#### TASK:
Extract exactly the run of lines starting at the line that holds "struct('wall_tiles_sink_back', b, [TG, TD])" and ending at the line that holds "casing('trim_4', 2.835, 3.775, 2.096, stop=False)", both included.

#### THE INPUT:
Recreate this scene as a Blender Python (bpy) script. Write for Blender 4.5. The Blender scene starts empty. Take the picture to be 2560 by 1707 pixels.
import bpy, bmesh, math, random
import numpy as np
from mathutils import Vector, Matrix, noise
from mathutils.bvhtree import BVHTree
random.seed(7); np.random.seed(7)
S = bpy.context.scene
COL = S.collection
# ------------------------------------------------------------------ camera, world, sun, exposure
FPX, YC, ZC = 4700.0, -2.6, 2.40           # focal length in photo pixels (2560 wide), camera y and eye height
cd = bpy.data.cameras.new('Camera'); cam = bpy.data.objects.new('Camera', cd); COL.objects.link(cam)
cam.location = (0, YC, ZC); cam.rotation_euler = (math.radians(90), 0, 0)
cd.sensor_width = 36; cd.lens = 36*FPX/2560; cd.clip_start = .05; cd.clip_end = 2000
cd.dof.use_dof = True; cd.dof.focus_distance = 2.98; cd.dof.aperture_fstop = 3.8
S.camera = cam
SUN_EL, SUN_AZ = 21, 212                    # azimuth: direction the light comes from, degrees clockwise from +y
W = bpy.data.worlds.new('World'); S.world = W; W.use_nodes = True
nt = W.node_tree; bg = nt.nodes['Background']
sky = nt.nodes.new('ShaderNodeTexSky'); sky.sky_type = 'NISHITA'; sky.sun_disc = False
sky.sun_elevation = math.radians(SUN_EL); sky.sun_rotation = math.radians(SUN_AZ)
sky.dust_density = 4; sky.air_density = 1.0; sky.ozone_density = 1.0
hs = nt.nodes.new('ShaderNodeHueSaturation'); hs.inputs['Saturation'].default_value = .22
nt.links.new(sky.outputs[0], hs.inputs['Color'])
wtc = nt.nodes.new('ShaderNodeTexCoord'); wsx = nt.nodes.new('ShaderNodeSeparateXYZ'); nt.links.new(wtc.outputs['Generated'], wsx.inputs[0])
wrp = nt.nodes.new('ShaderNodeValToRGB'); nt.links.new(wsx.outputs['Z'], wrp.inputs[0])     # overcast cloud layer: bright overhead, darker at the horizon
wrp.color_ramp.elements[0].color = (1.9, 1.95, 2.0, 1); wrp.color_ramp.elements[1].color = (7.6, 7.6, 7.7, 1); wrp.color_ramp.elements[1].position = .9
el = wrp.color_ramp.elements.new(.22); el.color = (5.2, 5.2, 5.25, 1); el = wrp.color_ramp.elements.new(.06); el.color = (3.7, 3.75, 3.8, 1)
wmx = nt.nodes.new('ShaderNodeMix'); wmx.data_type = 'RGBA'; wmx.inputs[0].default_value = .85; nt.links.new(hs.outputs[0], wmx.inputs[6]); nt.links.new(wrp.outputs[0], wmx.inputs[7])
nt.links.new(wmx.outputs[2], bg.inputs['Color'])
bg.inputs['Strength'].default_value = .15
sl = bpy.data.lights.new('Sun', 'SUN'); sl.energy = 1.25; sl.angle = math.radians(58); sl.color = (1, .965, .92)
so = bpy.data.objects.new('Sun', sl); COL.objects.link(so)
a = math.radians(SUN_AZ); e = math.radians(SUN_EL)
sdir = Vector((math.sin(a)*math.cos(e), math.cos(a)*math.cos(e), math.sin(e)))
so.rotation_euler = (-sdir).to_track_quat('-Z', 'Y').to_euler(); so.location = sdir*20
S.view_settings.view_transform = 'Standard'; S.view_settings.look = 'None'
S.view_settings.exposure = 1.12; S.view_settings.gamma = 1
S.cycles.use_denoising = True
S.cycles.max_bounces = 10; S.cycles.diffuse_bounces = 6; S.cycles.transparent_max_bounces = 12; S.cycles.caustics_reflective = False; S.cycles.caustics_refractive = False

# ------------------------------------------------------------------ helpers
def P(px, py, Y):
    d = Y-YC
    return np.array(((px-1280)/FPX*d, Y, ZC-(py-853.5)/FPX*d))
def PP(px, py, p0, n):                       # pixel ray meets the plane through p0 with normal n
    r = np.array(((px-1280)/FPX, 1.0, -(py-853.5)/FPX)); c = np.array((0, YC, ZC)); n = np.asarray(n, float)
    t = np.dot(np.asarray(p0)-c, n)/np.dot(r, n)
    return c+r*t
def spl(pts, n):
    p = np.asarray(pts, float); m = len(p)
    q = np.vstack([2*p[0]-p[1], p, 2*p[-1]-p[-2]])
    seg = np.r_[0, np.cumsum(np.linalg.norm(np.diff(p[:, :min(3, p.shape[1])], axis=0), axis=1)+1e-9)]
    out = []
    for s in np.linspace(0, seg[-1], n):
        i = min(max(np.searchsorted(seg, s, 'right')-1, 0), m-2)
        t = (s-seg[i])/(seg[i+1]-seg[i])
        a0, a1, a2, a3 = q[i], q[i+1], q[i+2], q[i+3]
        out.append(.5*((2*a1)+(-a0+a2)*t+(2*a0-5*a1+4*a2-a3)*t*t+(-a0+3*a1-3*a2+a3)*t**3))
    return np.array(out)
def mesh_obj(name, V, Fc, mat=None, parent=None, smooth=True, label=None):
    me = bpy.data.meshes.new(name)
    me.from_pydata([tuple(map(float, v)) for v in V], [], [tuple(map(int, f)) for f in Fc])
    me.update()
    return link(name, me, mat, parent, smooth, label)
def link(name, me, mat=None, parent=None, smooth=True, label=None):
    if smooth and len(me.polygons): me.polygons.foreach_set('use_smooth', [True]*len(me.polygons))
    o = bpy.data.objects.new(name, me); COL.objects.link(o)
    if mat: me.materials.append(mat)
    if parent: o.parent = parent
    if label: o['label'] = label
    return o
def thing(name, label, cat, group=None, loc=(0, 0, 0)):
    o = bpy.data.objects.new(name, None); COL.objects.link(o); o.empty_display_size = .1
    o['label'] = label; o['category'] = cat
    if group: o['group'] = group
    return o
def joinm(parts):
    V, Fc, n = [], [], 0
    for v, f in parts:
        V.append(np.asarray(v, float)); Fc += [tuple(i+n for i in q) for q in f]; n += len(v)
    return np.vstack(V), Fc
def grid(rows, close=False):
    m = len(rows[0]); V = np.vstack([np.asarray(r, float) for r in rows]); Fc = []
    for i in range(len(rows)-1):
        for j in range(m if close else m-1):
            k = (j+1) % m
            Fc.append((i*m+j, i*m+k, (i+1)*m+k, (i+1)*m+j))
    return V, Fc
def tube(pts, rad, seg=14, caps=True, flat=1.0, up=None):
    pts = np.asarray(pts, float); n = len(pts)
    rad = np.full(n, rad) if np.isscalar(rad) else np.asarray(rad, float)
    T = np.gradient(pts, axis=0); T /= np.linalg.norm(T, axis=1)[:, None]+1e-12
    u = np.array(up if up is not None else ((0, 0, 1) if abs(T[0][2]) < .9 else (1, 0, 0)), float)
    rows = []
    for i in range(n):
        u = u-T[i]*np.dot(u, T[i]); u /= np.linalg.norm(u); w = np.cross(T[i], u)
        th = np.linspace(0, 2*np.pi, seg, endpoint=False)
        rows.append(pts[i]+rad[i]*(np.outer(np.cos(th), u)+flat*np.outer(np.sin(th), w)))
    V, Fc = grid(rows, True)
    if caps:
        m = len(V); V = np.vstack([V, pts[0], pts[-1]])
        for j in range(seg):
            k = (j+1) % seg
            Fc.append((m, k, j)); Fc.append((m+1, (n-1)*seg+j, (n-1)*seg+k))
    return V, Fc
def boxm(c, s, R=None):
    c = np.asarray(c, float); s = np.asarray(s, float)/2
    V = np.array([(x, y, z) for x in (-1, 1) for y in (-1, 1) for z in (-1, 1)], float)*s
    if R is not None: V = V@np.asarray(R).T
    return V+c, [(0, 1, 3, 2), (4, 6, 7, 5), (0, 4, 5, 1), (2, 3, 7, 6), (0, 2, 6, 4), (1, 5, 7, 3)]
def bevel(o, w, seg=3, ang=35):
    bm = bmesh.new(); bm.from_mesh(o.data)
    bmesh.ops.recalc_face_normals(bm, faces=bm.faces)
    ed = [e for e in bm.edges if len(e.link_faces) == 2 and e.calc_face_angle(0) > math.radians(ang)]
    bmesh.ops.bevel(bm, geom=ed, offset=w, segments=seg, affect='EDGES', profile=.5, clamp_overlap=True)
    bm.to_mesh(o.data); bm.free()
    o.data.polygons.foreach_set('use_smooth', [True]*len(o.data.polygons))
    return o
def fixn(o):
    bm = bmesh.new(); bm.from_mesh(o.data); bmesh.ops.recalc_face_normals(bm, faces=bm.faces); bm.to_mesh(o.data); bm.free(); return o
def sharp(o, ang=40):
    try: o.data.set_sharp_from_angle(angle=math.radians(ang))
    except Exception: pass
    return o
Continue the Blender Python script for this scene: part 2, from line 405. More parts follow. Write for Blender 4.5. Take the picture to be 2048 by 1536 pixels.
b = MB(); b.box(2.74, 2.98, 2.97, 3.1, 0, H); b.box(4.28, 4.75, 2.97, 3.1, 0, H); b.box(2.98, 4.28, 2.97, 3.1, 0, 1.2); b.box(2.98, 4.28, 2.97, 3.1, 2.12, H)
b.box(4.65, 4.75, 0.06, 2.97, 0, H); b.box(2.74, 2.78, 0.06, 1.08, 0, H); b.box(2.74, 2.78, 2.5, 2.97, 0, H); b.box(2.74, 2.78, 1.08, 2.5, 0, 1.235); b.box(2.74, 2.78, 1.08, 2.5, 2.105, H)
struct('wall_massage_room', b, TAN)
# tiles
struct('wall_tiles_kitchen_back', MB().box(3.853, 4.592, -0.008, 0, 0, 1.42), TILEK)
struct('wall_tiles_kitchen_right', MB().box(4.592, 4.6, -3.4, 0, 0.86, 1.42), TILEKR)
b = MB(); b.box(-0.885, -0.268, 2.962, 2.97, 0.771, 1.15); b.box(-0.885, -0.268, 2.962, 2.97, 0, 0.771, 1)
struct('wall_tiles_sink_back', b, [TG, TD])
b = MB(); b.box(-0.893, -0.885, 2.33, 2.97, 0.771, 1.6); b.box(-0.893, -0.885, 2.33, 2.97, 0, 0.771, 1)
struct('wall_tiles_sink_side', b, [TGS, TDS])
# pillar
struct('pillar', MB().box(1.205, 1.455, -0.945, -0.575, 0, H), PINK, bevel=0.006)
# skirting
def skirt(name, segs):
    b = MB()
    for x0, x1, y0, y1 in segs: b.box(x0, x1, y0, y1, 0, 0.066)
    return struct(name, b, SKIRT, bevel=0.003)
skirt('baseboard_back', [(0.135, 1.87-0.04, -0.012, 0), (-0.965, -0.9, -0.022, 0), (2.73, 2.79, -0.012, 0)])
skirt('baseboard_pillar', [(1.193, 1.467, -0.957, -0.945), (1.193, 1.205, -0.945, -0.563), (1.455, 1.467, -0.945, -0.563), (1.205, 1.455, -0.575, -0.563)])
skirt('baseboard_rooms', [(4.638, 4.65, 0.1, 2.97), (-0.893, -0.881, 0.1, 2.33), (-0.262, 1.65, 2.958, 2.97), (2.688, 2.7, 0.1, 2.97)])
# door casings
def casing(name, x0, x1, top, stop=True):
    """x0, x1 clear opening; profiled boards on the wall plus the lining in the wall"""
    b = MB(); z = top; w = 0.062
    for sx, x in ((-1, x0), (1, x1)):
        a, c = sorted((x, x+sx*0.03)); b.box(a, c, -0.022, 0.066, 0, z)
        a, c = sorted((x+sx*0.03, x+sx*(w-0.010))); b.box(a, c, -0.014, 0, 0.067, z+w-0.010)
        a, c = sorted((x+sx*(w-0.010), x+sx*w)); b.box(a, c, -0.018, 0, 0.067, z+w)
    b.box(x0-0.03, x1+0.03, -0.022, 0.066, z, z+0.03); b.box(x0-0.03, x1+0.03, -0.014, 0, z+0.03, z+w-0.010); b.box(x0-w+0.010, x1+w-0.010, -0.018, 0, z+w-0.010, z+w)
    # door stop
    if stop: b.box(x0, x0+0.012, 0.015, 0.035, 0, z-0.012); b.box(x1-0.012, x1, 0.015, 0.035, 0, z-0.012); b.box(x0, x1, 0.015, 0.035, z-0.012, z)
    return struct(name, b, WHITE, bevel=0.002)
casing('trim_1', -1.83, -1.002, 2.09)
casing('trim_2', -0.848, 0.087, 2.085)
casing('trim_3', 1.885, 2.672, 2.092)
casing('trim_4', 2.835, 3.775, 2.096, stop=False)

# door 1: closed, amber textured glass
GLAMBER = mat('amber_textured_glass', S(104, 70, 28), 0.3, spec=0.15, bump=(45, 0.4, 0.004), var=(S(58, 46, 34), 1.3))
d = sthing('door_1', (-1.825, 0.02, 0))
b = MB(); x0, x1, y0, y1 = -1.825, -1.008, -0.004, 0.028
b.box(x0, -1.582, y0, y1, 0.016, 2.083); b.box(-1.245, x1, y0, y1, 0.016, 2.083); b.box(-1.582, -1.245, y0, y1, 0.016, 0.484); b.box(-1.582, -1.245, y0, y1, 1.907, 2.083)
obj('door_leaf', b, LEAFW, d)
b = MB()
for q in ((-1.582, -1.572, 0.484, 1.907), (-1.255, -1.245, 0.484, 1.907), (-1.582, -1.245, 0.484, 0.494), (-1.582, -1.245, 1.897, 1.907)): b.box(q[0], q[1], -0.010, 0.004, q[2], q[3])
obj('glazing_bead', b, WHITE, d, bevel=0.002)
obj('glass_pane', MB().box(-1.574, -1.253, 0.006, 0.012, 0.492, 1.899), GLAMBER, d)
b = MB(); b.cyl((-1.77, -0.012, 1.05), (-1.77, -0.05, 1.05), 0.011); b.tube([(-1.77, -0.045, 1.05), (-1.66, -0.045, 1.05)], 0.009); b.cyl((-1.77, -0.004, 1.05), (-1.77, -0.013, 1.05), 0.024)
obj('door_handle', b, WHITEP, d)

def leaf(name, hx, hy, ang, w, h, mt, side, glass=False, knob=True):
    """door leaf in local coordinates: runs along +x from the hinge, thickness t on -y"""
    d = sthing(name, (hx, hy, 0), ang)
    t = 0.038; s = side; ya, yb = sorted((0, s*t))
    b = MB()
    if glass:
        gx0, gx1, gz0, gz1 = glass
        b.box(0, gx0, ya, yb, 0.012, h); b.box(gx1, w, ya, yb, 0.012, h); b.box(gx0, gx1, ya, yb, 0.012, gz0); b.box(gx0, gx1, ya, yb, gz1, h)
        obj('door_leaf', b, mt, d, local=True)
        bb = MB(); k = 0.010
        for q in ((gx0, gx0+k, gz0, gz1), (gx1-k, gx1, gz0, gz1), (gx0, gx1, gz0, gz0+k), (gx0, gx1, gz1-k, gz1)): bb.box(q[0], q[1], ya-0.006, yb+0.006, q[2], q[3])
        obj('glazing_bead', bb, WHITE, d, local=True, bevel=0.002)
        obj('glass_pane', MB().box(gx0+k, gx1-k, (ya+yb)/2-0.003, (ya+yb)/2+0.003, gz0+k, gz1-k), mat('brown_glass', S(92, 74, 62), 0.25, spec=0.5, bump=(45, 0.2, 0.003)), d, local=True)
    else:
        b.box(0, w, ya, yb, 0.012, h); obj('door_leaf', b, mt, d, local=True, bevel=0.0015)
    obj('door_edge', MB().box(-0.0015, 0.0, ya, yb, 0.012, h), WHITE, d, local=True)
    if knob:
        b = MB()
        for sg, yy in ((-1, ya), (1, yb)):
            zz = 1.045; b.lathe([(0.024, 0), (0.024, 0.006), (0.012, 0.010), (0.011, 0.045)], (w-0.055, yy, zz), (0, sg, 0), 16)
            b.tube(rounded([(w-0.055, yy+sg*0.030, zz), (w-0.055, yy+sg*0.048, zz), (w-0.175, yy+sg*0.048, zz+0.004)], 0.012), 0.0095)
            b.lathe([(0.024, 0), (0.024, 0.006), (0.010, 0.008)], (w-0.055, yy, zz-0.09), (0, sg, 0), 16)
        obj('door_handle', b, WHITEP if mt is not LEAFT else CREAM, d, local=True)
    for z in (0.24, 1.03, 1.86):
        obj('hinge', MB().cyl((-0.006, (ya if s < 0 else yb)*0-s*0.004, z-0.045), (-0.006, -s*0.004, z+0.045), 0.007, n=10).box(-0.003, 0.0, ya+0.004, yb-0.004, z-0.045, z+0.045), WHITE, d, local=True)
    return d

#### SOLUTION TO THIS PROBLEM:
struct('wall_tiles_sink_back', b, [TG, TD])
b = MB(); b.box(-0.893, -0.885, 2.33, 2.97, 0.771, 1.6); b.box(-0.893, -0.885, 2.33, 2.97, 0, 0.771, 1)
struct('wall_tiles_sink_side', b, [TGS, TDS])
# pillar
struct('pillar', MB().box(1.205, 1.455, -0.945, -0.575, 0, H), PINK, bevel=0.006)
# skirting
def skirt(name, segs):
    b = MB()
    for x0, x1, y0, y1 in segs: b.box(x0, x1, y0, y1, 0, 0.066)
    return struct(name, b, SKIRT, bevel=0.003)
skirt('baseboard_back', [(0.135, 1.87-0.04, -0.012, 0), (-0.965, -0.9, -0.022, 0), (2.73, 2.79, -0.012, 0)])
skirt('baseboard_pillar', [(1.193, 1.467, -0.957, -0.945), (1.193, 1.205, -0.945, -0.563), (1.455, 1.467, -0.945, -0.563), (1.205, 1.455, -0.575, -0.563)])
skirt('baseboard_rooms', [(4.638, 4.65, 0.1, 2.97), (-0.893, -0.881, 0.1, 2.33), (-0.262, 1.65, 2.958, 2.97), (2.688, 2.7, 0.1, 2.97)])
# door casings
def casing(name, x0, x1, top, stop=True):
    """x0, x1 clear opening; profiled boards on the wall plus the lining in the wall"""
    b = MB(); z = top; w = 0.062
    for sx, x in ((-1, x0), (1, x1)):
        a, c = sorted((x, x+sx*0.03)); b.box(a, c, -0.022, 0.066, 0, z)
        a, c = sorted((x+sx*0.03, x+sx*(w-0.010))); b.box(a, c, -0.014, 0, 0.067, z+w-0.010)
        a, c = sorted((x+sx*(w-0.010), x+sx*w)); b.box(a, c, -0.018, 0, 0.067, z+w)
    b.box(x0-0.03, x1+0.03, -0.022, 0.066, z, z+0.03); b.box(x0-0.03, x1+0.03, -0.014, 0, z+0.03, z+w-0.010); b.box(x0-w+0.010, x1+w-0.010, -0.018, 0, z+w-0.010, z+w)
    # door stop
    if stop: b.box(x0, x0+0.012, 0.015, 0.035, 0, z-0.012); b.box(x1-0.012, x1, 0.015, 0.035, 0, z-0.012); b.box(x0, x1, 0.015, 0.035, z-0.012, z)
    return struct(name, b, WHITE, bevel=0.002)
casing('trim_1', -1.83, -1.002, 2.09)
casing('trim_2', -0.848, 0.087, 2.085)
casing('trim_3', 1.885, 2.672, 2.092)
casing('trim_4', 2.835, 3.775, 2.096, stop=False)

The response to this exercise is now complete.